The problem word in that sentence is “just”. No, they can’t “just” datamine the source code. Something vaguely equivalent can be done, but it’s hard, skilled, and labour-intensive – which means expensive. Konami probably felt it was cheaper and more feasible to redo it from scratch than to atttempt to recover the original.

The original source code would have had meanigful names for things like variables and subroutines. It would have had comments explaining in plain language what the code at any particular point is doing, and things like what values input can take, and why things aren’t done a different way. And it would have been structured in a way that made it easy for humans to read and understand. Whereas the compiled code would have none of that. And it’s necessarily a close match. Not only would you lose all the names and comments, but the compiler would quite likely have shuffled things around to optimise the resulting code for execution. It might even have changed precisely how things are done in places into something functionally equivalent.
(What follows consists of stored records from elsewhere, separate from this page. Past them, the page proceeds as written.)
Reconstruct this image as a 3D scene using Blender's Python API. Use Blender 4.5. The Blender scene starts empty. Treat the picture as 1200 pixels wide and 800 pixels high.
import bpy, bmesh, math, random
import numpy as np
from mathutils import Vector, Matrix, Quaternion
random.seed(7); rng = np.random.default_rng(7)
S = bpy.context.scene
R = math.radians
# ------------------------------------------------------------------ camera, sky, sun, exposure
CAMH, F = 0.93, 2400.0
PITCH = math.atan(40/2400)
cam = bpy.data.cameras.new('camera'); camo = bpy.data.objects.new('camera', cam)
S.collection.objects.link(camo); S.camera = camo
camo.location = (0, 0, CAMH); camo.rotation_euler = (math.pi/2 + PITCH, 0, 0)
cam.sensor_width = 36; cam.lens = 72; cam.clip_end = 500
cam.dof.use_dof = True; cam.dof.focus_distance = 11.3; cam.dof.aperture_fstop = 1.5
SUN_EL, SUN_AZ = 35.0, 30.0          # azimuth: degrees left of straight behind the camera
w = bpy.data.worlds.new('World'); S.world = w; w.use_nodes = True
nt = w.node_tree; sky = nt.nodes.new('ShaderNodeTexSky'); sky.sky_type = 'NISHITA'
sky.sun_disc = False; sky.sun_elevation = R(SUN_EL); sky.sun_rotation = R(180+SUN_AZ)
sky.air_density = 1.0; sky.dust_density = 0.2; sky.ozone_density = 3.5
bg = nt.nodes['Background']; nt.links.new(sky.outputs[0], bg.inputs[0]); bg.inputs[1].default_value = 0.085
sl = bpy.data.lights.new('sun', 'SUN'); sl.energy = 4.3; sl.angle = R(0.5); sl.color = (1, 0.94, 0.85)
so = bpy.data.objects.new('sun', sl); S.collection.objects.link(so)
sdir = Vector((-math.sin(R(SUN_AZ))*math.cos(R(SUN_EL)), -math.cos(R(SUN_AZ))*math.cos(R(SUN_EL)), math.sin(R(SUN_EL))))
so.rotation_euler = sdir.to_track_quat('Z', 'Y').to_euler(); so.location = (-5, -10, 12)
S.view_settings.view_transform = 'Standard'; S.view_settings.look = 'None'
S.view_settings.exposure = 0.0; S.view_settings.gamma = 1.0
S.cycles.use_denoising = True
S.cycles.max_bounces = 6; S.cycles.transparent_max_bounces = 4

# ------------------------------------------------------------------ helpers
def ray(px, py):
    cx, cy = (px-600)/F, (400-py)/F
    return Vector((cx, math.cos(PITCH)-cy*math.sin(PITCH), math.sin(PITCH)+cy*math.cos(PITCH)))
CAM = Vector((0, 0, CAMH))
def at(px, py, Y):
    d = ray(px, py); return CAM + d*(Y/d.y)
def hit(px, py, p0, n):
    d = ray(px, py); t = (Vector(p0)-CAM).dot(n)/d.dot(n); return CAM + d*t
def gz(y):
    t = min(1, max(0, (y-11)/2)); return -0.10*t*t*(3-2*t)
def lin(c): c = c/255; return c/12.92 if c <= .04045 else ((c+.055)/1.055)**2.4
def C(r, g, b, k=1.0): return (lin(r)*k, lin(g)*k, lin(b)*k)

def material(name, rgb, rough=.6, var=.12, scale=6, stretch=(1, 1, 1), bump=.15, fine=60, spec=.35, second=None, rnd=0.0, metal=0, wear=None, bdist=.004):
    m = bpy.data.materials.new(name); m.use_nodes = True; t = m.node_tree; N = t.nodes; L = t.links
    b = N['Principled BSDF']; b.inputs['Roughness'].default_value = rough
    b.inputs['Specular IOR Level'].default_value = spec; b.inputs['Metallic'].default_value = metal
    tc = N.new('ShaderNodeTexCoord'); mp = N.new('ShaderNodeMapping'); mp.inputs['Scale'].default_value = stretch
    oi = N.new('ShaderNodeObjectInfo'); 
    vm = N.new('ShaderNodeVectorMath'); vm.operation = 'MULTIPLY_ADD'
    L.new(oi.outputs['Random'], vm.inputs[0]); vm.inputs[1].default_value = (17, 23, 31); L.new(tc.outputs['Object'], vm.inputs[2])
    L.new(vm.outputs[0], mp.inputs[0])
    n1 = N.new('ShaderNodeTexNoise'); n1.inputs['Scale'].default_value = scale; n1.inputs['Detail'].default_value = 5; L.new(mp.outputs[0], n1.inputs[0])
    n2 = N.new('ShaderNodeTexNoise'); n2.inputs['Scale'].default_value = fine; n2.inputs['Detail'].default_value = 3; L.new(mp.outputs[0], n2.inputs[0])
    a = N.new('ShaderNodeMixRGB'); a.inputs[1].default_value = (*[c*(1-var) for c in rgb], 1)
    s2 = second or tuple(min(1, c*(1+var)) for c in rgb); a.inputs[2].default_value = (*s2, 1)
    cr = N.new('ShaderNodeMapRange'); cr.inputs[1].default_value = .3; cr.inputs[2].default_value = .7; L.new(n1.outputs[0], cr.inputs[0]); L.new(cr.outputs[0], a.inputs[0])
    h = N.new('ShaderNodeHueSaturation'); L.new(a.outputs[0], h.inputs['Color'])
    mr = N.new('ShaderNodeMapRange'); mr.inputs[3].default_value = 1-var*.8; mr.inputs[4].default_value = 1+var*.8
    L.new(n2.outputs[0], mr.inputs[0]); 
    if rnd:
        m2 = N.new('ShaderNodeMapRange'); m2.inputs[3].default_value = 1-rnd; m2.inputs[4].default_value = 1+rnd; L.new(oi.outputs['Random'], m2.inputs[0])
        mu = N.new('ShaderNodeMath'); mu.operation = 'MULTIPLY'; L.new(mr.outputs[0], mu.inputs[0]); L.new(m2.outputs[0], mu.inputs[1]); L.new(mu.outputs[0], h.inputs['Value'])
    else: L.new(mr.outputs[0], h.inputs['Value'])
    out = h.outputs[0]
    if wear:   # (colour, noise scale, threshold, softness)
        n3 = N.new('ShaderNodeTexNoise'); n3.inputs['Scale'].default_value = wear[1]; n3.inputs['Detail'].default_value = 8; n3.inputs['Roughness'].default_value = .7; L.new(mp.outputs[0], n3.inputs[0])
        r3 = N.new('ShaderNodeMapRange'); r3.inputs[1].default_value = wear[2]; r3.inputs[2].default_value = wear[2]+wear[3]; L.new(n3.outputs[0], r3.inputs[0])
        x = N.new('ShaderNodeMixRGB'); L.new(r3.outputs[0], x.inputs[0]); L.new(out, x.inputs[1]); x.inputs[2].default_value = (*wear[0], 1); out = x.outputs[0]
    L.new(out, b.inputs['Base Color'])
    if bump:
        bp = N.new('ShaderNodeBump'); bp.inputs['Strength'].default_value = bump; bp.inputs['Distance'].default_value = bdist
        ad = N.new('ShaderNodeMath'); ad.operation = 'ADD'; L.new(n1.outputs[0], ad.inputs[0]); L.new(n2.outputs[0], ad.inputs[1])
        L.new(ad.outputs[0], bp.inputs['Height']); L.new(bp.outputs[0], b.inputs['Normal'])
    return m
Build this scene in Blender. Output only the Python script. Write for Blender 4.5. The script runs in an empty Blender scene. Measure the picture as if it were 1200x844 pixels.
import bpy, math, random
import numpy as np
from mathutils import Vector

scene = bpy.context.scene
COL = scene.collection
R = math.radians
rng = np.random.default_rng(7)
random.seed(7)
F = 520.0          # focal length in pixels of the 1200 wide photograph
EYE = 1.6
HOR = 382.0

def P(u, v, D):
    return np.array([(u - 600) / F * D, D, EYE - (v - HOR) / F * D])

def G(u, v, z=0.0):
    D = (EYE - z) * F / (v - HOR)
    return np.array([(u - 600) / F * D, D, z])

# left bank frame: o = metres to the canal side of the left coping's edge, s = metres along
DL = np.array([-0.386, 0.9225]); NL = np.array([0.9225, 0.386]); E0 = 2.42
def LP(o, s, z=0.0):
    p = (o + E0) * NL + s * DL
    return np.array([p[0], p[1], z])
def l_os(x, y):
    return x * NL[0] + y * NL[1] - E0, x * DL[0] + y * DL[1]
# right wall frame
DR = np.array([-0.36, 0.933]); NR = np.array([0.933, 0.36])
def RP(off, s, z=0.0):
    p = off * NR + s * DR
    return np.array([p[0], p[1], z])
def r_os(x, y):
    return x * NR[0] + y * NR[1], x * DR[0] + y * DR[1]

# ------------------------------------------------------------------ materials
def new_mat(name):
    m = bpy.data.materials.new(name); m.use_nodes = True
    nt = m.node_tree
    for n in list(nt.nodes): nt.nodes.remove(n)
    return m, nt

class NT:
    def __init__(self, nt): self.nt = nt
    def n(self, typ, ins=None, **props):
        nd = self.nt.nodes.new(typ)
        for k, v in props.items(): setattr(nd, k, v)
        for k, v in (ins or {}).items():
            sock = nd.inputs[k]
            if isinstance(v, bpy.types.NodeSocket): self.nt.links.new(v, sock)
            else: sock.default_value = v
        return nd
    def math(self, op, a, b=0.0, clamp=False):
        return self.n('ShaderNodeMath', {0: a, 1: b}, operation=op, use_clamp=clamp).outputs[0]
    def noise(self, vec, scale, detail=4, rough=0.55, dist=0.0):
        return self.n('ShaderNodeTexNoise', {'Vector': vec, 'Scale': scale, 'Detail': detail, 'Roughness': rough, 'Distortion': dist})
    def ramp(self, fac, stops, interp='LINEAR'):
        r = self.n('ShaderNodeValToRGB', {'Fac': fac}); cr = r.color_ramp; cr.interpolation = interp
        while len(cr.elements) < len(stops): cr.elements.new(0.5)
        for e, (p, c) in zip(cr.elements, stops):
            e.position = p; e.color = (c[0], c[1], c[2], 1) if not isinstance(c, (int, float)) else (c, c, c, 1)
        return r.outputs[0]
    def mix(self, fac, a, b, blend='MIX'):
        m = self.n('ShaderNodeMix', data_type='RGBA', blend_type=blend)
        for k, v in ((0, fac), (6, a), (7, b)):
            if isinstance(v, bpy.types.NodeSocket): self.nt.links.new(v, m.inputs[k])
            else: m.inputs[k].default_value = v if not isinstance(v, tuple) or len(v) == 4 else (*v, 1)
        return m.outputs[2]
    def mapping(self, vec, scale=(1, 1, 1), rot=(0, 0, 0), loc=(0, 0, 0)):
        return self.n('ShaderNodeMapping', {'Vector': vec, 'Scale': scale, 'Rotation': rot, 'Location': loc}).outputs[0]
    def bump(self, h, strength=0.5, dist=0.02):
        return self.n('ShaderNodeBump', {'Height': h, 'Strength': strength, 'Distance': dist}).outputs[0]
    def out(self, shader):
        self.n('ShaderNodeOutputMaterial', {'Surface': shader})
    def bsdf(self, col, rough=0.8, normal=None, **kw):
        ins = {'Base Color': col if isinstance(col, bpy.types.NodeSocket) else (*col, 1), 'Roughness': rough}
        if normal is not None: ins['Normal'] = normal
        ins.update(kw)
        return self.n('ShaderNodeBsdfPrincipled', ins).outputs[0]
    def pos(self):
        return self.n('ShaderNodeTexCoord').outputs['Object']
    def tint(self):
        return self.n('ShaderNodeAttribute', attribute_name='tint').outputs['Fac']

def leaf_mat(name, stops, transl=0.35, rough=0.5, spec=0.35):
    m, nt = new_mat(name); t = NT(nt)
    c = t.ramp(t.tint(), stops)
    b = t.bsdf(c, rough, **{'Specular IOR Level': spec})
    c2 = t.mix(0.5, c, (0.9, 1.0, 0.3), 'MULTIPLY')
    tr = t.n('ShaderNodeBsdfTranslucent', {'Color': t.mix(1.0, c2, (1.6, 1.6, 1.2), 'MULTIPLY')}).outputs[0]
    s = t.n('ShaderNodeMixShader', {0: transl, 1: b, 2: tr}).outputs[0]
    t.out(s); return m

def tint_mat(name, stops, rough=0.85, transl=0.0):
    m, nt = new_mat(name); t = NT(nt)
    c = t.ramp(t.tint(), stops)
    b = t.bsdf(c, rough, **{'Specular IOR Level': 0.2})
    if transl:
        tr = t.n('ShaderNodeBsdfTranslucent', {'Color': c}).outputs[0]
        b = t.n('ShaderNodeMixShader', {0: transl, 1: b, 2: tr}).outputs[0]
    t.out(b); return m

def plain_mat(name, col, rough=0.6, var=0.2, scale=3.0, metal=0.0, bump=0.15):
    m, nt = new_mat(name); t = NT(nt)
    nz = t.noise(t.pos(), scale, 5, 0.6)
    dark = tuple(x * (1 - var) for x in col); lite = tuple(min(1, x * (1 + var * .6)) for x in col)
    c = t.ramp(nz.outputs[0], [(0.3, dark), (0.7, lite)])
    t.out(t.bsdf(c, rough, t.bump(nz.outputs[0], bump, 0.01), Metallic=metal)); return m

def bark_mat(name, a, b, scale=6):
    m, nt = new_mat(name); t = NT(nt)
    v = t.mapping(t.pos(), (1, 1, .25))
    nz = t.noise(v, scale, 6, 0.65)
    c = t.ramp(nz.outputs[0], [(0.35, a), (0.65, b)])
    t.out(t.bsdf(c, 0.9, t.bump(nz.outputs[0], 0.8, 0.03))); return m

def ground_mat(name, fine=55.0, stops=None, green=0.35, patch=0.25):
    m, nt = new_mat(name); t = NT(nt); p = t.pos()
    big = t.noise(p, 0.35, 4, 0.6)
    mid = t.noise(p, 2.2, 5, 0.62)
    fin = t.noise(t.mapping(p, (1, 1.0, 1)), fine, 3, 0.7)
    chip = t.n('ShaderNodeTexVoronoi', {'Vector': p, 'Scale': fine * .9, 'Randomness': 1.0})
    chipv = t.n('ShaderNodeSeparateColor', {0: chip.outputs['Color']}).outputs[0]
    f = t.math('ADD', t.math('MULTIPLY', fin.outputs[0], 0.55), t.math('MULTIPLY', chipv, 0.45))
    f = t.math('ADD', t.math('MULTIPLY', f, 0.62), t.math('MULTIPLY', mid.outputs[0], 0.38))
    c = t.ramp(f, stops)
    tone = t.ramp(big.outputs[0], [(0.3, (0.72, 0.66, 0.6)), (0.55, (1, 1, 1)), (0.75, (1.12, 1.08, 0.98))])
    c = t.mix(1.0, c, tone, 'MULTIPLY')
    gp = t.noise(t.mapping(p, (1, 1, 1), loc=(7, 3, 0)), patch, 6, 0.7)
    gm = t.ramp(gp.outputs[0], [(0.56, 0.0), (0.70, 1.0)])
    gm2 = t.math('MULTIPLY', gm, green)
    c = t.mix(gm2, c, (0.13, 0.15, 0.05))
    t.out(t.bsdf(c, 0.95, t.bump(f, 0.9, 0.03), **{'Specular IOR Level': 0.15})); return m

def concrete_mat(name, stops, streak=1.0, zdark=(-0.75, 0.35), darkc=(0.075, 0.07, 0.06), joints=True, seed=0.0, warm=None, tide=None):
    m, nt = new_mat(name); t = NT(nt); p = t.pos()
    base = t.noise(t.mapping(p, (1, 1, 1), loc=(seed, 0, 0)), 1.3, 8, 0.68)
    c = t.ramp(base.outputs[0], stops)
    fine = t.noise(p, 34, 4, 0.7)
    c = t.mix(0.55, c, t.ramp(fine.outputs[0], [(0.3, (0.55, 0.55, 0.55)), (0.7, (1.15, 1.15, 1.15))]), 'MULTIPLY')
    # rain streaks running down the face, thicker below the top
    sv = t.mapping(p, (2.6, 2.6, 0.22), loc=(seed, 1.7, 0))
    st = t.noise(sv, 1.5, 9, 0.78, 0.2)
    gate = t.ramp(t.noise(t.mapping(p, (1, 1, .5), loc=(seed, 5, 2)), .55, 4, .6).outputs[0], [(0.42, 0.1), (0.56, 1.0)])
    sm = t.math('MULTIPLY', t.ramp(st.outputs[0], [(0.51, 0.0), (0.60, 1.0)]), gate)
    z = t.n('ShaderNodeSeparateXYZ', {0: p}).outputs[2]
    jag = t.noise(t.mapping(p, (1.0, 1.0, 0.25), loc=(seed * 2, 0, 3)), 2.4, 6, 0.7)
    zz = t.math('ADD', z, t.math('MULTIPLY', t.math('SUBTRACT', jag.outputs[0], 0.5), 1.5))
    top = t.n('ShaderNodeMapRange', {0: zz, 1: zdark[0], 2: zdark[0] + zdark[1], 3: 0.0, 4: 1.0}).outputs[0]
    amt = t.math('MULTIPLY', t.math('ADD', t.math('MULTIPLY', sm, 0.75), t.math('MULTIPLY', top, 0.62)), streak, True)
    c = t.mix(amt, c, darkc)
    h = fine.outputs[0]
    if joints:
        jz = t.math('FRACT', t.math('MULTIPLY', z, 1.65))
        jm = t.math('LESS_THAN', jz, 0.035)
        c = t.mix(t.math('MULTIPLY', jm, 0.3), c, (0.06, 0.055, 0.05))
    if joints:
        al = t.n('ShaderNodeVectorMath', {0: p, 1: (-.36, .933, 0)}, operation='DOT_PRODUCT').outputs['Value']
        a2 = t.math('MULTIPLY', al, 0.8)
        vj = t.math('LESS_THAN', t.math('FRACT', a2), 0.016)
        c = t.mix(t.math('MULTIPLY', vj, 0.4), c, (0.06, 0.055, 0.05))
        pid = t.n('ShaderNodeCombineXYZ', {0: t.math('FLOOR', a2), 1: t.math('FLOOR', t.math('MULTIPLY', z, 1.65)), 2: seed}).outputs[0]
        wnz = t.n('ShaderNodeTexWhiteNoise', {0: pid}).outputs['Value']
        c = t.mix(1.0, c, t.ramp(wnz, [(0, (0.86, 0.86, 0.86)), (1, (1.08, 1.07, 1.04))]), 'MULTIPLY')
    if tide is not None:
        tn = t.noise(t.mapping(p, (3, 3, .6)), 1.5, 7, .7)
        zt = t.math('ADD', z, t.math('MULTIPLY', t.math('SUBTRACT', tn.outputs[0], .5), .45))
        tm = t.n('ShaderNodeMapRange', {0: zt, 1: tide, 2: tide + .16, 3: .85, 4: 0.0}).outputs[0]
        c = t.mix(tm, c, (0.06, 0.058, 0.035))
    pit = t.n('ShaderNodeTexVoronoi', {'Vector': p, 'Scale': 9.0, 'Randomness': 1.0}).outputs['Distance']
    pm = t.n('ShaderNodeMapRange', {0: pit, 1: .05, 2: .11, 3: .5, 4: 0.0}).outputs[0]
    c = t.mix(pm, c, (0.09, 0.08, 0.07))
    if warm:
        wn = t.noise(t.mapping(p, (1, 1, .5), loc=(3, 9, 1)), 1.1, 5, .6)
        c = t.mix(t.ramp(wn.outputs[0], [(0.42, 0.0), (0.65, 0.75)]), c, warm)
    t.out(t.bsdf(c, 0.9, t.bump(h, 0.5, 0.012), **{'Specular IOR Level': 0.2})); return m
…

So, yes, you can pass the code through a program to partially reverse the process (a decompiler) and get a written version of the actual code. But what comes out won’t look anything like what originally went in. if you’re going to want to change ANYTHING, you’re going to have to go through that line by line, work out what areas in storage represent what, what each single instruction actually represents, restrucure the result to be useable, and so on. The people who wrote the code will have a better chance than people who’re unfamiliar with it, but if they’re actually still available to do it, rather than moved on to other things or even out the company, you’re lucky. And there’s a LOT of code. So basically what you have is the mother of all crossword puzzles. It’s going to take a lot of effort, and tie up skilled people. As a business you have to decide on whether it’s worth it, or whether there’s perhaps another approach.